▸ Exercise description
Reproduce exactly the lines below, from the first through the one containing "obj('hinge', bm, M['steel'], d1, world=False)", and nothing more.

▸ Dataset extract
==============================

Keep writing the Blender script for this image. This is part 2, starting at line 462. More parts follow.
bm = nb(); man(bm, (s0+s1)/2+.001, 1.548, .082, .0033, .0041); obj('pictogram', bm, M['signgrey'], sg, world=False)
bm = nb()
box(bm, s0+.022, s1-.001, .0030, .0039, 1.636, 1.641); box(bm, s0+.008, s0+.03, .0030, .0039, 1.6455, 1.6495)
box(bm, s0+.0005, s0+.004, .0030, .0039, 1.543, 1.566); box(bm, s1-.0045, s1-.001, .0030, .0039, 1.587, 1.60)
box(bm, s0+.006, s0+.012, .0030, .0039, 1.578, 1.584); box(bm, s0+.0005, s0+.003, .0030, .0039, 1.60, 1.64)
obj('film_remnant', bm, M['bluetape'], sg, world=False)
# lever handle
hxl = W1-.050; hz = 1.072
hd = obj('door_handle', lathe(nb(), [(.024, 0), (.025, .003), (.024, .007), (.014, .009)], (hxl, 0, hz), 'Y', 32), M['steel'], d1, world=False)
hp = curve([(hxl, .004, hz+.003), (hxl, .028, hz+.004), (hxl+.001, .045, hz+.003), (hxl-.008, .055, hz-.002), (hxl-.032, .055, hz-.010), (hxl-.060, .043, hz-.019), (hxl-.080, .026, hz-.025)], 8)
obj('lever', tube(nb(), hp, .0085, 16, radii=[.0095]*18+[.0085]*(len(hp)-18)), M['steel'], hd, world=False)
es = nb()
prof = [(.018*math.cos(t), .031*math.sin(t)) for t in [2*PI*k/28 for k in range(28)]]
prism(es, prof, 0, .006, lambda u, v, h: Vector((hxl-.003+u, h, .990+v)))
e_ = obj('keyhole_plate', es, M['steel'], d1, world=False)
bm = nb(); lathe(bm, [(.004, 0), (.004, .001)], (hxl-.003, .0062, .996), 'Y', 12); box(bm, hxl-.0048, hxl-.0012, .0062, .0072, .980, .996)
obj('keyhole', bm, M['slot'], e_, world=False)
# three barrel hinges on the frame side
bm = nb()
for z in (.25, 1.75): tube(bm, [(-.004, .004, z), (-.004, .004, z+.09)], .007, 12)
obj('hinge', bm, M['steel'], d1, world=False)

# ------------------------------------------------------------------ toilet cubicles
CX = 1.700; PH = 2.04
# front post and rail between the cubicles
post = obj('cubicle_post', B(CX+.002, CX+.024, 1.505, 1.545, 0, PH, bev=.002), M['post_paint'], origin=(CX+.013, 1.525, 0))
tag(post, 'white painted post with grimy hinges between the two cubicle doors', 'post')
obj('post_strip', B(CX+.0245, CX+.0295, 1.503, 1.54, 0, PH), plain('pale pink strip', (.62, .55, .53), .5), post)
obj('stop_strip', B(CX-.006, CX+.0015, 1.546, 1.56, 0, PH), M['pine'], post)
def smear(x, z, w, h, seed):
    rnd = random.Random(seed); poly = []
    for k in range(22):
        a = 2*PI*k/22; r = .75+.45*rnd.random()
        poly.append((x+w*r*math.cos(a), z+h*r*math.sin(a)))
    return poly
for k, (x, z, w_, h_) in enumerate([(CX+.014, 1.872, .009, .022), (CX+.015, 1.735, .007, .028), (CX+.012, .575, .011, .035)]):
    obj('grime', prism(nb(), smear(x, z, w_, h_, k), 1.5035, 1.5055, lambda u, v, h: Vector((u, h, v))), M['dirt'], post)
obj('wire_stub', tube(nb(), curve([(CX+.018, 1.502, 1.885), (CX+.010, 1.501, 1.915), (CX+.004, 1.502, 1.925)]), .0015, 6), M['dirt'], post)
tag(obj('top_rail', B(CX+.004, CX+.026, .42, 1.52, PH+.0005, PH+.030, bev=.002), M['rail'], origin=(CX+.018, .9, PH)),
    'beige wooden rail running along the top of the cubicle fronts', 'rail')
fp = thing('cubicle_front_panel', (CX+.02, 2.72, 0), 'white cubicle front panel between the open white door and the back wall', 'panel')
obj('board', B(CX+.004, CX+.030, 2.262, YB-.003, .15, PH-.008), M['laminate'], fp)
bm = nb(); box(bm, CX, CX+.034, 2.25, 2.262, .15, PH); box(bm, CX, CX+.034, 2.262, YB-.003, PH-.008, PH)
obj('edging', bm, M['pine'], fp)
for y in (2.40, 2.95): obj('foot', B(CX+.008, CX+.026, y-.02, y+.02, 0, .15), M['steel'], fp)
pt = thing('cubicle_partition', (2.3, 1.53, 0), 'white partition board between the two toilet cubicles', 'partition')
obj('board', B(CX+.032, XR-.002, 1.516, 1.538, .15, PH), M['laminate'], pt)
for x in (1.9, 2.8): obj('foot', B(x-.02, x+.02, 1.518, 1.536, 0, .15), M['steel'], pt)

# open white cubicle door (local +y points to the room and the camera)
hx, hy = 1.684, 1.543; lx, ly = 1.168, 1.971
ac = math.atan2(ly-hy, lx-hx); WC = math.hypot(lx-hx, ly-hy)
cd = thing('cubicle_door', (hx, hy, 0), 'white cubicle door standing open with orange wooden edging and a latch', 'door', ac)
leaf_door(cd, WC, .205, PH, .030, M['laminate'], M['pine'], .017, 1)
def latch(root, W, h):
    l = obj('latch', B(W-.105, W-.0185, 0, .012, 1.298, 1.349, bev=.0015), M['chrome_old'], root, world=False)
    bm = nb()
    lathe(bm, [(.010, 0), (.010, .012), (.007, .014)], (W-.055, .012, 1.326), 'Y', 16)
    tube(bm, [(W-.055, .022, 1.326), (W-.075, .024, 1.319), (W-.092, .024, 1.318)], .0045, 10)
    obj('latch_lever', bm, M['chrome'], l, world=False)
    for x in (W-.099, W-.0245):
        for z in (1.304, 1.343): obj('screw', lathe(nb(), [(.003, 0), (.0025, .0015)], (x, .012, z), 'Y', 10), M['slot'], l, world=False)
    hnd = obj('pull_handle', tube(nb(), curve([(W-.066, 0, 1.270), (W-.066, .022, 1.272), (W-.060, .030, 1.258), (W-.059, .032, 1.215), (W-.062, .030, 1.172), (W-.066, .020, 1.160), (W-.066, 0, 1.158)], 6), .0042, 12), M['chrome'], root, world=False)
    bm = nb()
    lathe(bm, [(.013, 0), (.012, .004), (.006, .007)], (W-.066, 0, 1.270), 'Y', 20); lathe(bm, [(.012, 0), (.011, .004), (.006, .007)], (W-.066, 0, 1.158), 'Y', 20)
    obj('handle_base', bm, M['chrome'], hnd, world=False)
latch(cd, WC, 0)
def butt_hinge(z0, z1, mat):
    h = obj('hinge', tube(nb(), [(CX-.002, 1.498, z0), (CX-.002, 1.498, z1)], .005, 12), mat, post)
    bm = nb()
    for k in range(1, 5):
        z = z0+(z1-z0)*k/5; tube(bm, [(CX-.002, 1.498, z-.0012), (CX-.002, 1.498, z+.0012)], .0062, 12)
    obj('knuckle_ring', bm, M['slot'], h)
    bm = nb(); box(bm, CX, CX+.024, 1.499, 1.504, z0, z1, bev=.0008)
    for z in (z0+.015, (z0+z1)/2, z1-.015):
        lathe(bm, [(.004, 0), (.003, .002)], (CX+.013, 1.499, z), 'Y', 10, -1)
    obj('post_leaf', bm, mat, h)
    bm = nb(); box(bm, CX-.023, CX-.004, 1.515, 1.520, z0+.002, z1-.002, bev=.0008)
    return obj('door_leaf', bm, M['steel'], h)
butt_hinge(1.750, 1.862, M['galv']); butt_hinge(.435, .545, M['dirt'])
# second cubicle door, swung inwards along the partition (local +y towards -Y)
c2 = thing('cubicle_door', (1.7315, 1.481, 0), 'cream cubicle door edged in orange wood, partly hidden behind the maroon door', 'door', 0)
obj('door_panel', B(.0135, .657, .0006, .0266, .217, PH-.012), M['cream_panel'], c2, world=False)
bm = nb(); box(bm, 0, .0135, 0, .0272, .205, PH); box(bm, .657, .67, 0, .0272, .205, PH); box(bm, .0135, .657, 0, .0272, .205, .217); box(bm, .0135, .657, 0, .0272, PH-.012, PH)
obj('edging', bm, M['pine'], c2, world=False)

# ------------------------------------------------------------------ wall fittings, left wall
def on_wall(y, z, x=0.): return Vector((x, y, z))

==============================

▸ Written solution
Keep writing the Blender script for this image. This is part 2, starting at line 462. More parts follow.
bm = nb(); man(bm, (s0+s1)/2+.001, 1.548, .082, .0033, .0041); obj('pictogram', bm, M['signgrey'], sg, world=False)
bm = nb()
box(bm, s0+.022, s1-.001, .0030, .0039, 1.636, 1.641); box(bm, s0+.008, s0+.03, .0030, .0039, 1.6455, 1.6495)
box(bm, s0+.0005, s0+.004, .0030, .0039, 1.543, 1.566); box(bm, s1-.0045, s1-.001, .0030, .0039, 1.587, 1.60)
box(bm, s0+.006, s0+.012, .0030, .0039, 1.578, 1.584); box(bm, s0+.0005, s0+.003, .0030, .0039, 1.60, 1.64)
obj('film_remnant', bm, M['bluetape'], sg, world=False)
# lever handle
hxl = W1-.050; hz = 1.072
hd = obj('door_handle', lathe(nb(), [(.024, 0), (.025, .003), (.024, .007), (.014, .009)], (hxl, 0, hz), 'Y', 32), M['steel'], d1, world=False)
hp = curve([(hxl, .004, hz+.003), (hxl, .028, hz+.004), (hxl+.001, .045, hz+.003), (hxl-.008, .055, hz-.002), (hxl-.032, .055, hz-.010), (hxl-.060, .043, hz-.019), (hxl-.080, .026, hz-.025)], 8)
obj('lever', tube(nb(), hp, .0085, 16, radii=[.0095]*18+[.0085]*(len(hp)-18)), M['steel'], hd, world=False)
es = nb()
prof = [(.018*math.cos(t), .031*math.sin(t)) for t in [2*PI*k/28 for k in range(28)]]
prism(es, prof, 0, .006, lambda u, v, h: Vector((hxl-.003+u, h, .990+v)))
e_ = obj('keyhole_plate', es, M['steel'], d1, world=False)
bm = nb(); lathe(bm, [(.004, 0), (.004, .001)], (hxl-.003, .0062, .996), 'Y', 12); box(bm, hxl-.0048, hxl-.0012, .0062, .0072, .980, .996)
obj('keyhole', bm, M['slot'], e_, world=False)
# three barrel hinges on the frame side
bm = nb()
for z in (.25, 1.75): tube(bm, [(-.004, .004, z), (-.004, .004, z+.09)], .007, 12)
obj('hinge', bm, M['steel'], d1, world=False)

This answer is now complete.